- **Given request**
Output all the material that follows, exactly as given.

- **Dataset excerpt**

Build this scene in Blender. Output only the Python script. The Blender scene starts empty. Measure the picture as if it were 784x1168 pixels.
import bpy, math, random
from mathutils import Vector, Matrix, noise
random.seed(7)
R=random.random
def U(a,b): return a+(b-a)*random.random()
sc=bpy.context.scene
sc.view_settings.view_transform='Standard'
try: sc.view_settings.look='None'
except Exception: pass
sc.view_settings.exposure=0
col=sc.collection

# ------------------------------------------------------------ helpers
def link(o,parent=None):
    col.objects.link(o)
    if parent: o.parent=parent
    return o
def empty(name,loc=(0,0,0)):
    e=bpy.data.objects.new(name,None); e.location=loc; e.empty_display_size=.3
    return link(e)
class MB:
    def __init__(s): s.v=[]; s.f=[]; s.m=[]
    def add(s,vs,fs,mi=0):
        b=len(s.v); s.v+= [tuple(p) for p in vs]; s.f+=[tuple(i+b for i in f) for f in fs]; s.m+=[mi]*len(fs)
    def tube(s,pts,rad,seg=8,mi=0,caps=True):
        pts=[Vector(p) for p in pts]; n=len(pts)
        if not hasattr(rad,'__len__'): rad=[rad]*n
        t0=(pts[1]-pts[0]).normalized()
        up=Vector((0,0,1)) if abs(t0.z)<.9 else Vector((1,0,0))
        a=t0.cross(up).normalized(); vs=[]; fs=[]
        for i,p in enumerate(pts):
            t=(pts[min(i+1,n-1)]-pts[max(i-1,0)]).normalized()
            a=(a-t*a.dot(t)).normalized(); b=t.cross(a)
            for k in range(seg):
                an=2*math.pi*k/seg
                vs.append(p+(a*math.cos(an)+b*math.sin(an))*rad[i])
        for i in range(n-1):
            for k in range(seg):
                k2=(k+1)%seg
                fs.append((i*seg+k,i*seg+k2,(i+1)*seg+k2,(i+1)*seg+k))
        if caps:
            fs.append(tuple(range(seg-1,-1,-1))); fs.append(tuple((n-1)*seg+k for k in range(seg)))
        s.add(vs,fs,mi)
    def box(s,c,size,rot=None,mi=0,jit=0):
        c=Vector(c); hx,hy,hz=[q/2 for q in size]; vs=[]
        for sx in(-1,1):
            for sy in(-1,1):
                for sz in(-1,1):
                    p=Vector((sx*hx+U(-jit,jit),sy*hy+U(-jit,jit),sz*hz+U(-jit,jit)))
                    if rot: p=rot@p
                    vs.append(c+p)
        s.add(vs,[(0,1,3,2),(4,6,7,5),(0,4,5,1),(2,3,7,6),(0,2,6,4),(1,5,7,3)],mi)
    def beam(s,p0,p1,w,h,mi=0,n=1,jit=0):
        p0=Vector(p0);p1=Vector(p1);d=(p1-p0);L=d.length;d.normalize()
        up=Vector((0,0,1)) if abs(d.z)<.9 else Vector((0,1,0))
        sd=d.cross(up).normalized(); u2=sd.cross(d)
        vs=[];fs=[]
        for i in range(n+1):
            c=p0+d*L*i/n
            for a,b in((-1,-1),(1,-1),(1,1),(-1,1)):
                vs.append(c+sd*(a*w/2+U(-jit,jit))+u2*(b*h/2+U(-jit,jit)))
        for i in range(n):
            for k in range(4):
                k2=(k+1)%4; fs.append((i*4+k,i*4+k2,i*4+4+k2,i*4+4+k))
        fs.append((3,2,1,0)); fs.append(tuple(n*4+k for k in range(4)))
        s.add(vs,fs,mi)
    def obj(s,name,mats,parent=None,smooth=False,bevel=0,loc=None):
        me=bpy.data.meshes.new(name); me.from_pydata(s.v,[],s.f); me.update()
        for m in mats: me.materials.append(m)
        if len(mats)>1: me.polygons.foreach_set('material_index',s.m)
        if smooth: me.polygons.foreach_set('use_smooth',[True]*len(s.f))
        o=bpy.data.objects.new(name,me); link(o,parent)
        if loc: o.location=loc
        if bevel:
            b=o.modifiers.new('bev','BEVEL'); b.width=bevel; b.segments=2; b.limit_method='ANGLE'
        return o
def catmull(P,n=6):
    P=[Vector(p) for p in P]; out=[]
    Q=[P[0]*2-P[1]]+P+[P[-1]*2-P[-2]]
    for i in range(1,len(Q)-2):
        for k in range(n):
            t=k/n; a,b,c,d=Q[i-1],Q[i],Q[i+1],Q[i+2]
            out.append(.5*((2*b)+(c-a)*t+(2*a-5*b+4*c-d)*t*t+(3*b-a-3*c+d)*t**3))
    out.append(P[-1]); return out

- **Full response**
Build this scene in Blender. Output only the Python script. The Blender scene starts empty. Measure the picture as if it were 784x1168 pixels.
import bpy, math, random
from mathutils import Vector, Matrix, noise
random.seed(7)
R=random.random
def U(a,b): return a+(b-a)*random.random()
sc=bpy.context.scene
sc.view_settings.view_transform='Standard'
try: sc.view_settings.look='None'
except Exception: pass
sc.view_settings.exposure=0
col=sc.collection

# ------------------------------------------------------------ helpers
def link(o,parent=None):
    col.objects.link(o)
    if parent: o.parent=parent
    return o
def empty(name,loc=(0,0,0)):
    e=bpy.data.objects.new(name,None); e.location=loc; e.empty_display_size=.3
    return link(e)
class MB:
    def __init__(s): s.v=[]; s.f=[]; s.m=[]
    def add(s,vs,fs,mi=0):
        b=len(s.v); s.v+= [tuple(p) for p in vs]; s.f+=[tuple(i+b for i in f) for f in fs]; s.m+=[mi]*len(fs)
    def tube(s,pts,rad,seg=8,mi=0,caps=True):
        pts=[Vector(p) for p in pts]; n=len(pts)
        if not hasattr(rad,'__len__'): rad=[rad]*n
        t0=(pts[1]-pts[0]).normalized()
        up=Vector((0,0,1)) if abs(t0.z)<.9 else Vector((1,0,0))
        a=t0.cross(up).normalized(); vs=[]; fs=[]
        for i,p in enumerate(pts):
            t=(pts[min(i+1,n-1)]-pts[max(i-1,0)]).normalized()
            a=(a-t*a.dot(t)).normalized(); b=t.cross(a)
            for k in range(seg):
                an=2*math.pi*k/seg
                vs.append(p+(a*math.cos(an)+b*math.sin(an))*rad[i])
        for i in range(n-1):
            for k in range(seg):
                k2=(k+1)%seg
                fs.append((i*seg+k,i*seg+k2,(i+1)*seg+k2,(i+1)*seg+k))
        if caps:
            fs.append(tuple(range(seg-1,-1,-1))); fs.append(tuple((n-1)*seg+k for k in range(seg)))
        s.add(vs,fs,mi)
    def box(s,c,size,rot=None,mi=0,jit=0):
        c=Vector(c); hx,hy,hz=[q/2 for q in size]; vs=[]
        for sx in(-1,1):
            for sy in(-1,1):
                for sz in(-1,1):
                    p=Vector((sx*hx+U(-jit,jit),sy*hy+U(-jit,jit),sz*hz+U(-jit,jit)))
                    if rot: p=rot@p
                    vs.append(c+p)
        s.add(vs,[(0,1,3,2),(4,6,7,5),(0,4,5,1),(2,3,7,6),(0,2,6,4),(1,5,7,3)],mi)
    def beam(s,p0,p1,w,h,mi=0,n=1,jit=0):
        p0=Vector(p0);p1=Vector(p1);d=(p1-p0);L=d.length;d.normalize()
        up=Vector((0,0,1)) if abs(d.z)<.9 else Vector((0,1,0))
        sd=d.cross(up).normalized(); u2=sd.cross(d)
        vs=[];fs=[]
        for i in range(n+1):
            c=p0+d*L*i/n
            for a,b in((-1,-1),(1,-1),(1,1),(-1,1)):
                vs.append(c+sd*(a*w/2+U(-jit,jit))+u2*(b*h/2+U(-jit,jit)))
        for i in range(n):
            for k in range(4):
                k2=(k+1)%4; fs.append((i*4+k,i*4+k2,i*4+4+k2,i*4+4+k))
        fs.append((3,2,1,0)); fs.append(tuple(n*4+k for k in range(4)))
        s.add(vs,fs,mi)
    def obj(s,name,mats,parent=None,smooth=False,bevel=0,loc=None):
        me=bpy.data.meshes.new(name); me.from_pydata(s.v,[],s.f); me.update()
        for m in mats: me.materials.append(m)
        if len(mats)>1: me.polygons.foreach_set('material_index',s.m)
        if smooth: me.polygons.foreach_set('use_smooth',[True]*len(s.f))
        o=bpy.data.objects.new(name,me); link(o,parent)
        if loc: o.location=loc
        if bevel:
            b=o.modifiers.new('bev','BEVEL'); b.width=bevel; b.segments=2; b.limit_method='ANGLE'
        return o
def catmull(P,n=6):
    P=[Vector(p) for p in P]; out=[]
    Q=[P[0]*2-P[1]]+P+[P[-1]*2-P[-2]]
    for i in range(1,len(Q)-2):
        for k in range(n):
            t=k/n; a,b,c,d=Q[i-1],Q[i],Q[i+1],Q[i+2]
            out.append(.5*((2*b)+(c-a)*t+(2*a-5*b+4*c-d)*t*t+(3*b-a-3*c+d)*t**3))
    out.append(P[-1]); return out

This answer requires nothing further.